> [Written request] Restate the opening lines of the material below word for word, stopping after the line that contains "8).build('conduit', M['post'], t)".

> [Material]

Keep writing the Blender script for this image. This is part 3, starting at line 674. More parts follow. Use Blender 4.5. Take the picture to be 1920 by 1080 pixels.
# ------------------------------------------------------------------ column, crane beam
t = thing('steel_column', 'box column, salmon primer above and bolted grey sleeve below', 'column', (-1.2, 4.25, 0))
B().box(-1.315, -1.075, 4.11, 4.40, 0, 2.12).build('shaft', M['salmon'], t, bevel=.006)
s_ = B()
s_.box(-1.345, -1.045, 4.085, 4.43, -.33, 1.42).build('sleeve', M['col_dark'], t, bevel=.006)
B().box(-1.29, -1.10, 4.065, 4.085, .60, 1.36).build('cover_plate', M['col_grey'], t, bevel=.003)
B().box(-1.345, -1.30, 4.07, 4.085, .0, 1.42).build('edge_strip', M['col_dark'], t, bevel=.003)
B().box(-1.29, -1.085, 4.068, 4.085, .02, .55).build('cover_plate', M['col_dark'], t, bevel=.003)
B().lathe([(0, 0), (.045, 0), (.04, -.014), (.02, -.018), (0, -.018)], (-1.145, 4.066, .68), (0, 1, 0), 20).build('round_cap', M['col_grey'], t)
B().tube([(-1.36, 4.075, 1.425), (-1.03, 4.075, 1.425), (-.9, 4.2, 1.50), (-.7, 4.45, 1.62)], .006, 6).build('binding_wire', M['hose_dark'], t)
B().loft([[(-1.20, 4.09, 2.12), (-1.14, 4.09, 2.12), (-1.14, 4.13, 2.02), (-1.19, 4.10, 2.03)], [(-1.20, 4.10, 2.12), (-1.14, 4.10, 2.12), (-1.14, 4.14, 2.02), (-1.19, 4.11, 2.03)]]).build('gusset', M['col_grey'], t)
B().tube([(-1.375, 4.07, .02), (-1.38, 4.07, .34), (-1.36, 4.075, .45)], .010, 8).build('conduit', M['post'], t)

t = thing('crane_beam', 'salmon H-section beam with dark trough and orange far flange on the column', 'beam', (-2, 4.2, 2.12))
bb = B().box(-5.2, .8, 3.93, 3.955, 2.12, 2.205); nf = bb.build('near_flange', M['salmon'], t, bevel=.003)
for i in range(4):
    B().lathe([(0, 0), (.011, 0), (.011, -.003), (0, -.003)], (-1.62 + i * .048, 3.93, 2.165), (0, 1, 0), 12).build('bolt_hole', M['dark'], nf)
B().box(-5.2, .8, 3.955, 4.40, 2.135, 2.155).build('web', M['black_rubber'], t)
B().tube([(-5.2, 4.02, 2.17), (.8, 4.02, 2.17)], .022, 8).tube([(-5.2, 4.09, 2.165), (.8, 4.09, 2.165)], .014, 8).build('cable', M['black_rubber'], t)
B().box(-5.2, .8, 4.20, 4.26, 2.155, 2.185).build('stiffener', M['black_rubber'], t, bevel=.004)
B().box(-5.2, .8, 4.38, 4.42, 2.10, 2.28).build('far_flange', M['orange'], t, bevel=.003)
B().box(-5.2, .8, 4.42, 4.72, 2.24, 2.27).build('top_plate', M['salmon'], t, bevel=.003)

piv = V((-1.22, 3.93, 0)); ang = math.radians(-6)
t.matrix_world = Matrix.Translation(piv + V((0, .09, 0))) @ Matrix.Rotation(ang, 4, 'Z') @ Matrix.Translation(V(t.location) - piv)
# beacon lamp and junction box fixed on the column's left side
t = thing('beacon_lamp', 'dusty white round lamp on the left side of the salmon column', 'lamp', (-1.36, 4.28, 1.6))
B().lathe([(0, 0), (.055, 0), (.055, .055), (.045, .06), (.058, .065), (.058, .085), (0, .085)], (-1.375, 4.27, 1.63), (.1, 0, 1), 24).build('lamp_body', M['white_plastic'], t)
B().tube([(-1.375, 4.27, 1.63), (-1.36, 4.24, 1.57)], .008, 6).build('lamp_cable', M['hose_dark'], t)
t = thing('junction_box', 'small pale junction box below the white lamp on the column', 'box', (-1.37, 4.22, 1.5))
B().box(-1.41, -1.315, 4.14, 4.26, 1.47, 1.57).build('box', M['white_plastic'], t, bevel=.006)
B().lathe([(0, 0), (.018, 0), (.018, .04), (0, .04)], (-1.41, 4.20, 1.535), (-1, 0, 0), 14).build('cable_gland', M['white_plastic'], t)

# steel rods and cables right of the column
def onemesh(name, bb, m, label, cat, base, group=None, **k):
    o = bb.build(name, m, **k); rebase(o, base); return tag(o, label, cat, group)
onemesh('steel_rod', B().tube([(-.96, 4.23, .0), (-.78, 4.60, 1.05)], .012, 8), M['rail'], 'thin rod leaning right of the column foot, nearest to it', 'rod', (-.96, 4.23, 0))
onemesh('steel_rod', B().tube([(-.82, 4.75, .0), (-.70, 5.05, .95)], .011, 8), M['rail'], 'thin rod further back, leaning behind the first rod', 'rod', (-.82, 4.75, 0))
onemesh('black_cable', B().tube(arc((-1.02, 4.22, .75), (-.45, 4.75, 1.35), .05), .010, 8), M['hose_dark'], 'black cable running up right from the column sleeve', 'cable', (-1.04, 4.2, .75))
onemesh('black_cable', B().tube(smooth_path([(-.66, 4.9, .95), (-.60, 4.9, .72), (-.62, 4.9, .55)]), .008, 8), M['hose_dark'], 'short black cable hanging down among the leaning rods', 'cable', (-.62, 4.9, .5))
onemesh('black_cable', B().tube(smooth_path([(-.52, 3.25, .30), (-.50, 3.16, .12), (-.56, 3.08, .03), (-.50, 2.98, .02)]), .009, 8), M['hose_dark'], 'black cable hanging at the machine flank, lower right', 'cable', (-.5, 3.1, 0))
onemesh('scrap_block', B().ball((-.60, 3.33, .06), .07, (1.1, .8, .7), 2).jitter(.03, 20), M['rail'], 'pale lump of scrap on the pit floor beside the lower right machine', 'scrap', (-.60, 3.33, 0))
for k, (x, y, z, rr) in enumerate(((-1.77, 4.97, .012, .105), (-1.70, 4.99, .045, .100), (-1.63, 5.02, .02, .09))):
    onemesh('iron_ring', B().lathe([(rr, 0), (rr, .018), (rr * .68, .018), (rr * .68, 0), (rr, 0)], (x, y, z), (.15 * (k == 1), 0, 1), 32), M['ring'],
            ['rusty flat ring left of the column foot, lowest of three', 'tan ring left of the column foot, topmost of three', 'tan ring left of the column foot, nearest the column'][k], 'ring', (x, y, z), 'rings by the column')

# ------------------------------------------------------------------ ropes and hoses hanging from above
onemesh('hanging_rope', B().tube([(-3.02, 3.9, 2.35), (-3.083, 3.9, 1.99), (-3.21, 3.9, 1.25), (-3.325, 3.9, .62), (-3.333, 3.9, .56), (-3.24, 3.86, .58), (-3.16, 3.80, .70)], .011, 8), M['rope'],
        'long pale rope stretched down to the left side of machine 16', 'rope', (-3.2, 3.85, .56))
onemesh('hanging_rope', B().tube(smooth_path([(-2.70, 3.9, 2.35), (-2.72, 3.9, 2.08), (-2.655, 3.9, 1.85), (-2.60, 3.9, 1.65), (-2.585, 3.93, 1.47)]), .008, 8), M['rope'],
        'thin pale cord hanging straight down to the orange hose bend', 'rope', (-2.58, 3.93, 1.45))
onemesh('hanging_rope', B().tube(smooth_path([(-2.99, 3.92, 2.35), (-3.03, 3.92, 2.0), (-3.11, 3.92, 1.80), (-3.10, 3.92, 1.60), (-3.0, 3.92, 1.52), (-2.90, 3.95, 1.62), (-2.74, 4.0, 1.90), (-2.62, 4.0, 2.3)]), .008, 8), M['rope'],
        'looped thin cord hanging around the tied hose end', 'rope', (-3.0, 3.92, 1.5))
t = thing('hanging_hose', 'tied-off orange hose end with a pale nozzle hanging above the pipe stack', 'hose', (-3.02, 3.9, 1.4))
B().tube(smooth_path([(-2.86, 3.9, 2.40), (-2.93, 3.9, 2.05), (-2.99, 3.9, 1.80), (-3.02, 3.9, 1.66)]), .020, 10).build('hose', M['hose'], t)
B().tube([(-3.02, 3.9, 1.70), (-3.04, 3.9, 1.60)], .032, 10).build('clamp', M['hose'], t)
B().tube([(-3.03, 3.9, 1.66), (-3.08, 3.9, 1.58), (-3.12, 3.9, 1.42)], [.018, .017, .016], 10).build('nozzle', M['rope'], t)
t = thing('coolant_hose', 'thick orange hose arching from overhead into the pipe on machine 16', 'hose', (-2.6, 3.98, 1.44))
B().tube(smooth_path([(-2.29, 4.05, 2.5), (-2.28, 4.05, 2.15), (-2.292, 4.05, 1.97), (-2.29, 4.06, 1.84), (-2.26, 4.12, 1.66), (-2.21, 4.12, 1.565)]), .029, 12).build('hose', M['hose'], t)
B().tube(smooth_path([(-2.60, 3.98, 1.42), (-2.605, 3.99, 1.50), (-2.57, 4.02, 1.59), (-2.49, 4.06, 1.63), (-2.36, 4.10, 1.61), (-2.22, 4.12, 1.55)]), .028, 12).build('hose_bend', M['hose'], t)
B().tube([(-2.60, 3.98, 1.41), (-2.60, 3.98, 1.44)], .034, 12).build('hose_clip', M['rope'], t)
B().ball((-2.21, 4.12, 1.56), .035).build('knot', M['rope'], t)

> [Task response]
Keep writing the Blender script for this image. This is part 3, starting at line 674. More parts follow. Use Blender 4.5. Take the picture to be 1920 by 1080 pixels.
# ------------------------------------------------------------------ column, crane beam
t = thing('steel_column', 'box column, salmon primer above and bolted grey sleeve below', 'column', (-1.2, 4.25, 0))
B().box(-1.315, -1.075, 4.11, 4.40, 0, 2.12).build('shaft', M['salmon'], t, bevel=.006)
s_ = B()
s_.box(-1.345, -1.045, 4.085, 4.43, -.33, 1.42).build('sleeve', M['col_dark'], t, bevel=.006)
B().box(-1.29, -1.10, 4.065, 4.085, .60, 1.36).build('cover_plate', M['col_grey'], t, bevel=.003)
B().box(-1.345, -1.30, 4.07, 4.085, .0, 1.42).build('edge_strip', M['col_dark'], t, bevel=.003)
B().box(-1.29, -1.085, 4.068, 4.085, .02, .55).build('cover_plate', M['col_dark'], t, bevel=.003)
B().lathe([(0, 0), (.045, 0), (.04, -.014), (.02, -.018), (0, -.018)], (-1.145, 4.066, .68), (0, 1, 0), 20).build('round_cap', M['col_grey'], t)
B().tube([(-1.36, 4.075, 1.425), (-1.03, 4.075, 1.425), (-.9, 4.2, 1.50), (-.7, 4.45, 1.62)], .006, 6).build('binding_wire', M['hose_dark'], t)
B().loft([[(-1.20, 4.09, 2.12), (-1.14, 4.09, 2.12), (-1.14, 4.13, 2.02), (-1.19, 4.10, 2.03)], [(-1.20, 4.10, 2.12), (-1.14, 4.10, 2.12), (-1.14, 4.14, 2.02), (-1.19, 4.11, 2.03)]]).build('gusset', M['col_grey'], t)
B().tube([(-1.375, 4.07, .02), (-1.38, 4.07, .34), (-1.36, 4.075, .45)], .010, 8).build('conduit', M['post'], t)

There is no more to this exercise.